Hello, Google! (So Long, SketchUp?)

5 Apr, 2006 By: Michael Dakan

'Business as usual' seems unlikely following acquisition; plus, some reminiscing about early Autodesk

On March 14, one of the most surprising -- even shocking -- recent developments in the CAD world was the purchase of @Last Software and its nice, little 3D surface-modeler program, SketchUp, by Internet search-engine giant Google. The surprise wasn’t that Sketchup had been sold. In fact, that’s a perfectly logical outcome for a small company with a product that generated as much interest as SketchUp did in some markets. In architectural design circles, SketchUp is considered not just an intuitive modeler that is pretty easy to use, but also fun, especially when compared with the behemoths that most other CAD programs have become.

But Google? Not a CAD giant such as Autodesk or Bentley Systems? A CAD modeler is seemingly such a departure from the Google family of Internet search tools and services that generate huge revenue. Google has been expanding its reach and variety of Internet services provided -- but still, a CAD program? It doesn’t seem to make much sense in the Google world.

Congratulations are definitely in order, though, for cofounder Brad Schell and the rest of the @Last Software team. It’s nice to see the small, good guys win big in the software development world once in a while. Among the @Last Software people, who work in the laid-back, collegial atmosphere of Boulder, Colorado, the Google purchase is absolutely the biggest event ever, and a dream come true for any startup company.

Schell, who served for years as the company’s chief evangelist, hastened to post an update on his company's Web site, expressing excitement and happiness over the Google acquisition and the increased exposure and resources it will bring to his company. He was quick to reassure SketchUp users that nothing will change, and the sale would mean nothing but a better future for SketchUp.

Google, on the other hand, has been strangely quiet, treating the @Last Software purchase as a nonevent. To my knowledge, Google has yet to acknowledge the acquisition in any official way -- it hasn't issued a press release or posted the news on its Web site. This silence could signal that Google simply plans to swallow the product as its own, bringing an end to SketchUp as an independent, stand-alone product. Or perhaps it is simply a reflection of the relative importance of the event to little @Last Software and giant Google.

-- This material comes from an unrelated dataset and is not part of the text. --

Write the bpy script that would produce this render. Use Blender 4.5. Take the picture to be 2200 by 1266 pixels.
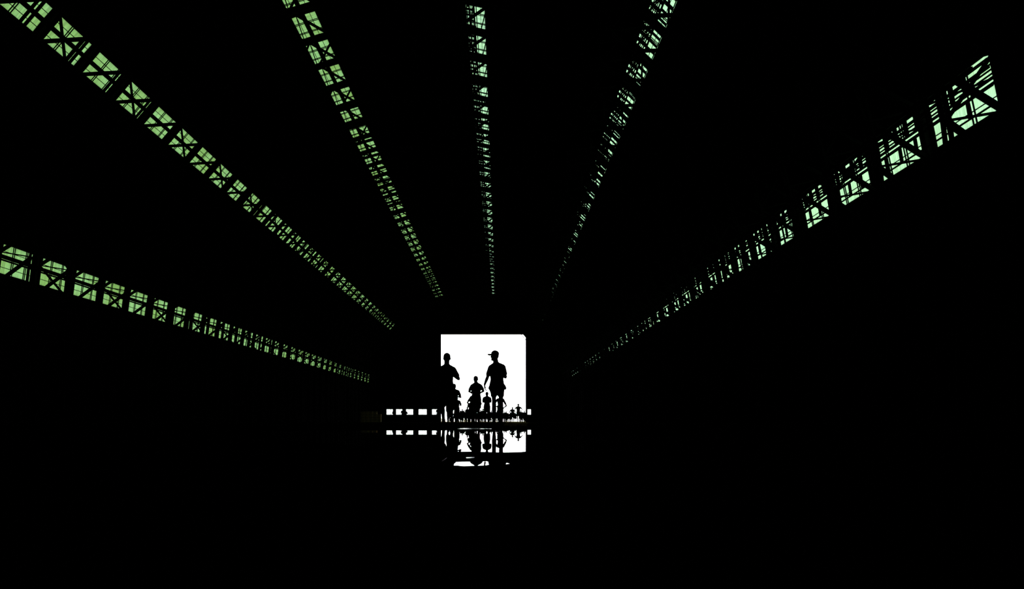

Unless Google has changed its entire business plan to accommodate a diverse product line in addition to its core Internet search and services business -- which seems quite unlikely -- we will probably see SketchUp become just an accessory for Google Earth. @Last Software worked with Google last year to develop a plug-in for Google Earth that allows importing a SketchUp 3D models into Google Earth’s mapping and 3D aerial imaging files. (Click here to link to that AEC Tech News article.)

What all this implies to me is that SketchUp will probably make its first appearance as a Google product when it is bundled with one of the paid Google Earth products such as Google Earth Plus or Pro edition, or perhaps in a new bundle specifically for those users who wish to add their own 3D images in Google Earth. Google has been accused of the old “shovelware” practice of packaging preexisting software accessories into its free Google Earth Pack. It's sad to think that SketchUp could end up as just another product thrown into one bundle or another, which would be a pretty lowly role for such a useful CAD modeler.

In any event, and in spite of Schell’s assurances to the contrary, SketchUp will undoubtedly change in the future to fit into its new place in the Google empire. The extent of change, and the eventual direction that change, remain unknown.

Autodesk Musings

Several weeks ago, Cadalyst Editor Sara Ferris reminisced in the Cadalyst Daily e-newsletter about Carol Bartz’ ten years as Autodesk CEO, and her marvelous effort to guide the Autodesk ship through some perilous waters as well as into some new territory -- and a new era.

This sparked my own recollections about the changes I have also seen and experienced with Autodesk for almost 25 years. This, coupled with the Google acquisition of @Last Software, spurred me to contemplate the inevitable changes that occur as companies grow, mature and mutate over time, as all successful companies must. The early Autodesk story and the early Google story are remarkably similar.

I’ve watched Autodesk change from a relatively small company with a big idea into a publicly traded corporation that wound up almost single-handedly moving an entire industry away from its roots as a specialty market wherein a single CAD seat represented a workstation investment of well over $100,000. Autodesk brought CAD into the personal computer world and made it accessible to virtually anyone in business. I'll try not to be too overdramatic, but it is interesting to think about the nature of change, the good and the bad, and the imperative of change in the business world.

For those not entirely familiar with the story of Autodesk, I recommend the book The Autodesk File, written by John Walker, founder of Autodesk and coauthor of the original AutoCAD. The book recounts Autodesk's history until the time Walker turned over the company and moved to Switzerland to pursue other interests.

The Autodesk File is currently out of print, but occasionally you can find a used copy. (At press time, a few copies were available from used book sellers.) You can download the book for free in its original, unedited form from John Walker’s Fourmilab Web site. Although this version is not as readable as the final version, it does contain some information that was cut from the final version. In all, it’s interesting reading, and its contents are still relevant today's ever-changing software business world.